SET EXERCISE: Write each line of the material exactly as given, from the top through the line that contains "bo.location = (1.05, 0.22, 0.95);", and omit all pictures.
━━━━━━━━━━━━━━━━
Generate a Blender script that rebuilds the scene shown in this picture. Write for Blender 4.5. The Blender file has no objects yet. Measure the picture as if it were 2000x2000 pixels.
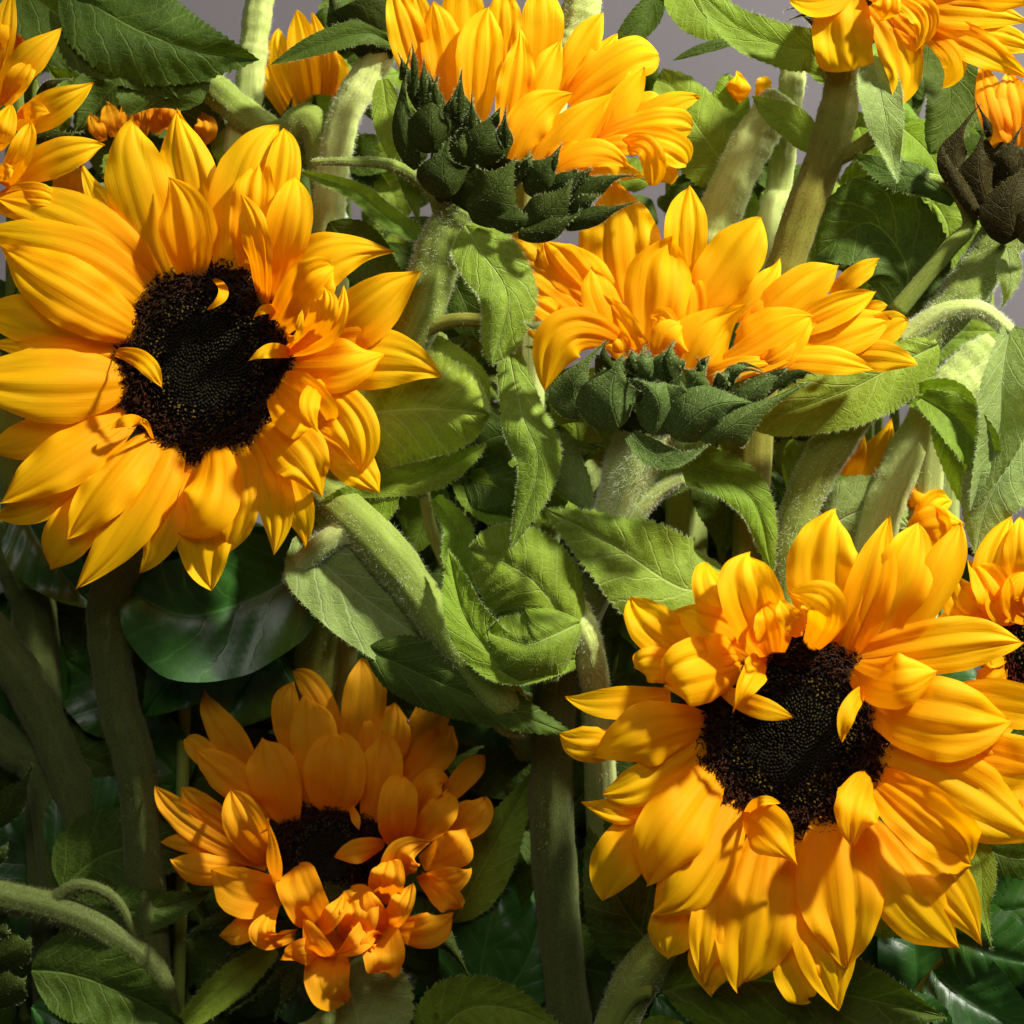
import bpy, math, random
import numpy as np
from mathutils import Vector

# ------------------------------------------------------------------ camera, light, exposure
U = 0.00025            # metres for one pixel step of the 2000 px picture, in the plane of focus
D = 6000.0             # camera distance in the same steps (1.5 m)
scene = bpy.context.scene
COL = scene.collection

cam = bpy.data.cameras.new("camera")
cam.sensor_width = 36; cam.lens = 108
cam.clip_start = 0.05; cam.clip_end = 50
cam.dof.use_dof = True; cam.dof.focus_distance = 1.495; cam.dof.aperture_fstop = 9.0
camo = bpy.data.objects.new("camera", cam); COL.objects.link(camo)
camo.location = (0, -D * U, 0); camo.rotation_euler = (math.radians(90), 0, 0)
scene.camera = camo

world = bpy.data.worlds.new("World"); scene.world = world
world.use_nodes = True
bg = world.node_tree.nodes['Background']
bg.inputs[0].default_value = (1.0, 0.97, 0.92, 1); bg.inputs[1].default_value = 0.05

def aim(o, tgt):
    o.rotation_euler = (Vector(tgt) - o.location).to_track_quat('-Z', 'Y').to_euler()

kl = bpy.data.lights.new("key_lamp", 'SPOT'); kl.energy = 560; kl.color = (1.0, 0.96, 0.87)
kl.shadow_soft_size = 0.075; kl.spot_size = math.radians(23); kl.spot_blend = 0.8
ko = bpy.data.objects.new("key_lamp", kl); COL.objects.link(ko)
ko.location = (1.31, -0.91, 1.56); aim(ko, (0.09, 0.0, 0.12))
fl = bpy.data.lights.new("fill_lamp", 'AREA'); fl.energy = 12.0; fl.shape = 'DISK'; fl.size = 0.9; fl.color = (1.0, 0.97, 0.93)
fo = bpy.data.objects.new("fill_lamp", fl); COL.objects.link(fo)
fo.location = (-0.15, -1.9, 0.95); aim(fo, (0, 0, 0.05))

bl = bpy.data.lights.new("background_lamp", 'AREA'); bl.energy = 19.0; bl.shape = 'DISK'; bl.size = 0.22; bl.color = (1.0, 0.96, 0.93)
bo = bpy.data.objects.new("background_lamp", bl); COL.objects.link(bo)
bo.location = (1.05, 0.22, 0.95); aim(bo, (-0.02, 0.55, 0.22))

vs = scene.view_settings
vs.view_transform = 'Standard'; vs.look = 'None'; vs.exposure = 0.0; vs.gamma = 1.0
scene.cycles.max_bounces = 8; scene.cycles.transparent_max_bounces = 6
scene.cycles.use_denoising = True
scene.cycles.use_adaptive_sampling = True

# ------------------------------------------------------------------ materials
def new_mat(name):
    m = bpy.data.materials.new(name); m.use_nodes = True
    nt = m.node_tree; nt.nodes.clear()
    return m, nt
def nd(nt, t, **k):
    n = nt.nodes.new(t)
    for a, v in k.items(): setattr(n, a, v)
    return n
def mth(nt, op, a, b=None, clamp=False):
    n = nd(nt, 'ShaderNodeMath', operation=op, use_clamp=clamp)
    for i, v in enumerate((a, b)):
        if v is None: continue
        if isinstance(v, (int, float)): n.inputs[i].default_value = v
        else: nt.links.new(v, n.inputs[i])
    return n.outputs[0]
def mixc(nt, f, a, b, mode='MIX'):
    n = nd(nt, 'ShaderNodeMix', data_type='RGBA', blend_type=mode)
    for i, v in ((0, f), (6, a), (7, b)):
        if isinstance(v, (int, float)): n.inputs[i].default_value = v
        elif isinstance(v, tuple): n.inputs[i].default_value = (*v, 1) if len(v) == 3 else v
        else: nt.links.new(v, n.inputs[i])
    return n.outputs[2]
def noise(nt, vec, scale, detail=3, rough=0.5):
    n = nd(nt, 'ShaderNodeTexNoise'); n.inputs['Scale'].default_value = scale
    n.inputs['Detail'].default_value = detail; n.inputs['Roughness'].default_value = rough
    nt.links.new(vec, n.inputs['Vector']); return n.outputs['Fac']
def sheet_shader(nt, col, tcol, trans, rough, bump, sheen=0.0, spec=0.3, sheen_tint=(0.85, 0.9, 0.5)):
    p = nd(nt, 'ShaderNodeBsdfPrincipled'); p.inputs['Roughness'].default_value = rough
    p.inputs['Specular IOR Level'].default_value = spec
    p.inputs['Sheen Weight'].default_value = sheen * 0.45; p.inputs['Sheen Roughness'].default_value = 0.45
    p.inputs['Sheen Tint'].default_value = (*sheen_tint, 1)
    nt.links.new(col, p.inputs['Base Color'])
    tr = nd(nt, 'ShaderNodeBsdfTranslucent'); nt.links.new(tcol, tr.inputs['Color'])
    if bump is not None:
        nt.links.new(bump, p.inputs['Normal']); nt.links.new(bump, tr.inputs['Normal'])
    mx = nd(nt, 'ShaderNodeMixShader'); mx.inputs[0].default_value = trans
    nt.links.new(p.outputs[0], mx.inputs[1]); nt.links.new(tr.outputs[0], mx.inputs[2])
    o = nd(nt, 'ShaderNodeOutputMaterial'); nt.links.new(mx.outputs[0], o.inputs[0])
def bump_of(nt, h, strength, dist):
    b = nd(nt, 'ShaderNodeBump'); b.inputs['Strength'].default_value = strength; b.inputs['Distance'].default_value = dist
    nt.links.new(h, b.inputs['Height']); return b.outputs[0]

def petal_mat(name, tip, base, tcol):
    m, nt = new_mat(name)
    uv = nd(nt, 'ShaderNodeUVMap').outputs[0]
    sep = nd(nt, 'ShaderNodeSeparateXYZ'); nt.links.new(uv, sep.inputs[0])
    oi = nd(nt, 'ShaderNodeObjectInfo')
    mp = nd(nt, 'ShaderNodeMapping'); mp.inputs['Scale'].default_value = (26, 1.6, 1); nt.links.new(uv, mp.inputs[0])
    cmb = nd(nt, 'ShaderNodeCombineXYZ'); nt.links.new(mth(nt, 'MULTIPLY', oi.outputs['Random'], 37.0), cmb.inputs[2])
    add = nd(nt, 'ShaderNodeVectorMath', operation='ADD'); nt.links.new(mp.outputs[0], add.inputs[0]); nt.links.new(cmb.outputs[0], add.inputs[1])
    st = noise(nt, add.outputs[0], 1.0, 4, 0.6)
    mp2 = nd(nt, 'ShaderNodeMapping'); mp2.inputs['Scale'].default_value = (4, 3, 1); nt.links.new(uv, mp2.inputs[0])
    add2 = nd(nt, 'ShaderNodeVectorMath', operation='ADD'); nt.links.new(mp2.outputs[0], add2.inputs[0]); nt.links.new(cmb.outputs[0], add2.inputs[1])
    bl = noise(nt, add2.outputs[0], 1.0, 3, 0.5)
    f = mth(nt, 'MULTIPLY', sep.outputs[1], 1.5, True)
    c = mixc(nt, f, base, tip)
    c = mixc(nt, mth(nt, 'MULTIPLY', mth(nt, 'SUBTRACT', st, 0.45, True), 1.2, True), c, mixc(nt, 1.0, c, (0.95, 0.78, 0.6), 'MULTIPLY'))
    c = mixc(nt, mth(nt, 'MULTIPLY', mth(nt, 'SUBTRACT', bl, 0.45, True), 1.5, True), c, mixc(nt, 1.0, c, (1.0, 0.80, 0.6), 'MULTIPLY'))
    c = mixc(nt, mth(nt, 'MULTIPLY', oi.outputs['Random'], 0.35), c, mixc(nt, 1.0, c, (0.97, 0.80, 0.8), 'MULTIPLY'))
    # tiny brownish tip
    tipm = mth(nt, 'MULTIPLY', mth(nt, 'SUBTRACT', sep.outputs[1], 0.965, True), 14.0, True)
    c = mixc(nt, tipm, c, (0.45, 0.17, 0.02))
    tc = mixc(nt, 1.0, c, tcol, 'MULTIPLY')
    b = bump_of(nt, st, 0.35, 0.0007)
    sheet_shader(nt, c, tc, 0.50, 0.6, b, sheen=0.0, spec=0.10)
    return m
M = {}
M['petal'] = petal_mat("petal_yellow", (0.96, 0.565, 0.003), (0.93, 0.375, 0.002), (1.0, 0.86, 0.35))
M['petal_o'] = petal_mat("petal_orange", (0.97, 0.47, 0.012), (0.93, 0.36, 0.010), (1.0, 0.84, 0.45))

def leaf_mat(name, col, vein, trans=0.25, rough=0.6, sheen=0.3, spec=0.16, veinamt=0.7, nv=7.0, kv=0.55, tmul=(1.3, 1.3, 0.3), fuzz=0.10, spots=True, bs=0.8, netamt=0.22):
    m, nt = new_mat(name)
    uv = nd(nt, 'ShaderNodeUVMap').outputs[0]
    tc = nd(nt, 'ShaderNodeTexCoord').outputs['Object']
    sep = nd(nt, 'ShaderNodeSeparateXYZ'); nt.links.new(uv, sep.inputs[0])
    oi = nd(nt, 'ShaderNodeObjectInfo')
    n1 = noise(nt, tc, 60, 4, 0.6); n2 = noise(nt, tc, 1500, 2, 0.7); n3 = noise(nt, tc, 260, 4, 0.6)
    u = mth(nt, 'ABSOLUTE', mth(nt, 'MULTIPLY', mth(nt, 'SUBTRACT', sep.outputs[0], 0.5), 2.0))
    t = sep.outputs[1]
    mid = mth(nt, 'SUBTRACT', 1.0, mth(nt, 'DIVIDE', u, mth(nt, 'ADD', 0.014, mth(nt, 'MULTIPLY', mth(nt, 'SUBTRACT', 1.0, t), 0.045))), True)
    ph = mth(nt, 'MULTIPLY', mth(nt, 'ADD', mth(nt, 'SUBTRACT', t, mth(nt, 'MULTIPLY', mth(nt, 'POWER', u, 0.85), kv * 0.5)), mth(nt, 'MULTIPLY', n1, 0.12)), nv)
    d = mth(nt, 'ABSOLUTE', mth(nt, 'SUBTRACT', mth(nt, 'FRACT', ph), 0.5))      # 0 at the vein
    lat = mth(nt, 'SUBTRACT', 1.0, mth(nt, 'DIVIDE', d, 0.075), True)
    # fine net of veins
    vo = nd(nt, 'ShaderNodeTexVoronoi', feature='DISTANCE_TO_EDGE'); vo.inputs['Scale'].default_value = 230; nt.links.new(tc, vo.inputs['Vector'])
    net = mth(nt, 'SUBTRACT', 1.0, mth(nt, 'DIVIDE', vo.outputs[0], 0.09), True)
    v = mth(nt, 'MAXIMUM', mid, mth(nt, 'MAXIMUM', mth(nt, 'MULTIPLY', lat, 0.6), mth(nt, 'MULTIPLY', net, netamt)))
    dark = tuple(x * 0.55 for x in col)
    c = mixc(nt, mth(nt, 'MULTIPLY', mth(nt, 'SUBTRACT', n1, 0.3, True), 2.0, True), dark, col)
    c = mixc(nt, mth(nt, 'MULTIPLY', mth(nt, 'SUBTRACT', n3, 0.5, True), 2.0, True), c, tuple(min(1, x * 1.25) for x in col))
    yl = (col[0] * 1.5, col[1] * 1.12, col[2] * 0.7)
    c = mixc(nt, mth(nt, 'MULTIPLY', oi.outputs['Random'], 0.5), c, mixc(nt, 0.6, c, yl))
    if fuzz:
        c = mixc(nt, mth(nt, 'MULTIPLY', mth(nt, 'MULTIPLY', mth(nt, 'SUBTRACT', n2, 0.5, True), 5.0, True), fuzz), c, (0.45, 0.52, 0.24))
    if spots:
        sp = mth(nt, 'MULTIPLY', mth(nt, 'SUBTRACT', noise(nt, tc, 95, 2, 0.6), 0.73, True), 14.0, True)
        c = mixc(nt, mth(nt, 'MULTIPLY', sp, 0.8), c, (0.06, 0.035, 0.015))
    c = mixc(nt, mth(nt, 'MULTIPLY', v, veinamt), c, vein)
    tcx = mixc(nt, 1.0, c, tmul, 'MULTIPLY')
    h = mth(nt, 'ADD', mth(nt, 'MULTIPLY', v, -0.8), mth(nt, 'ADD', mth(nt, 'MULTIPLY', n2, 0.35), mth(nt, 'MULTIPLY', n3, 0.6)))
    b = bump_of(nt, h, bs, 0.0008)
    sheet_shader(nt, c, tcx, trans, rough, b, sheen=sheen, spec=spec)
    return m
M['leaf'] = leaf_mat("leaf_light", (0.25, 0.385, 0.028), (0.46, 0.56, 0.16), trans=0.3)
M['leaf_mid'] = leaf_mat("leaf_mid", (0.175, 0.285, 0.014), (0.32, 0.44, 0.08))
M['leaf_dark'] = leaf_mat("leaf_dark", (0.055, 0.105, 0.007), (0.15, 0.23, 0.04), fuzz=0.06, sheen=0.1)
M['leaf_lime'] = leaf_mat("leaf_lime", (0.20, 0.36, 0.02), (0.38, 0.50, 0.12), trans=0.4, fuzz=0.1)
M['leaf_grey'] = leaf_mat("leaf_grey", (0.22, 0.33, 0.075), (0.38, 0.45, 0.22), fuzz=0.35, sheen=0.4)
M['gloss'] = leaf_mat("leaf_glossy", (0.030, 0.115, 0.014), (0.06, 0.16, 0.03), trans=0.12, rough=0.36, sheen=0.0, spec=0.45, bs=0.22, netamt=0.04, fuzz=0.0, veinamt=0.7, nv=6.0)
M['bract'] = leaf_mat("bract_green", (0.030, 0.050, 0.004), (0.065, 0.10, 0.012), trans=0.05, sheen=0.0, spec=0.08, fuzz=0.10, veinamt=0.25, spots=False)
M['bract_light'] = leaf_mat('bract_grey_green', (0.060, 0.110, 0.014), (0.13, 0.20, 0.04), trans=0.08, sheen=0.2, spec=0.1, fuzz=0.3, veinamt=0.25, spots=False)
M['bract_brown'] = leaf_mat("bract_brown", (0.026, 0.020, 0.004), (0.05, 0.038, 0.010), spec=0.06, trans=0.05, sheen=0.05, fuzz=0.1, veinamt=0.2, spots=False)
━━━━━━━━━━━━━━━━
SOLUTION BELOW:
Generate a Blender script that rebuilds the scene shown in this picture. Write for Blender 4.5. The Blender file has no objects yet. Measure the picture as if it were 2000x2000 pixels.
import bpy, math, random
import numpy as np
from mathutils import Vector

# ------------------------------------------------------------------ camera, light, exposure
U = 0.00025            # metres for one pixel step of the 2000 px picture, in the plane of focus
D = 6000.0             # camera distance in the same steps (1.5 m)
scene = bpy.context.scene
COL = scene.collection

cam = bpy.data.cameras.new("camera")
cam.sensor_width = 36; cam.lens = 108
cam.clip_start = 0.05; cam.clip_end = 50
cam.dof.use_dof = True; cam.dof.focus_distance = 1.495; cam.dof.aperture_fstop = 9.0
camo = bpy.data.objects.new("camera", cam); COL.objects.link(camo)
camo.location = (0, -D * U, 0); camo.rotation_euler = (math.radians(90), 0, 0)
scene.camera = camo

world = bpy.data.worlds.new("World"); scene.world = world
world.use_nodes = True
bg = world.node_tree.nodes['Background']
bg.inputs[0].default_value = (1.0, 0.97, 0.92, 1); bg.inputs[1].default_value = 0.05

def aim(o, tgt):
    o.rotation_euler = (Vector(tgt) - o.location).to_track_quat('-Z', 'Y').to_euler()

kl = bpy.data.lights.new("key_lamp", 'SPOT'); kl.energy = 560; kl.color = (1.0, 0.96, 0.87)
kl.shadow_soft_size = 0.075; kl.spot_size = math.radians(23); kl.spot_blend = 0.8
ko = bpy.data.objects.new("key_lamp", kl); COL.objects.link(ko)
ko.location = (1.31, -0.91, 1.56); aim(ko, (0.09, 0.0, 0.12))
fl = bpy.data.lights.new("fill_lamp", 'AREA'); fl.energy = 12.0; fl.shape = 'DISK'; fl.size = 0.9; fl.color = (1.0, 0.97, 0.93)
fo = bpy.data.objects.new("fill_lamp", fl); COL.objects.link(fo)
fo.location = (-0.15, -1.9, 0.95); aim(fo, (0, 0, 0.05))

bl = bpy.data.lights.new("background_lamp", 'AREA'); bl.energy = 19.0; bl.shape = 'DISK'; bl.size = 0.22; bl.color = (1.0, 0.96, 0.93)
bo = bpy.data.objects.new("background_lamp", bl); COL.objects.link(bo)
bo.location = (1.05, 0.22, 0.95); aim(bo, (-0.02, 0.55, 0.22))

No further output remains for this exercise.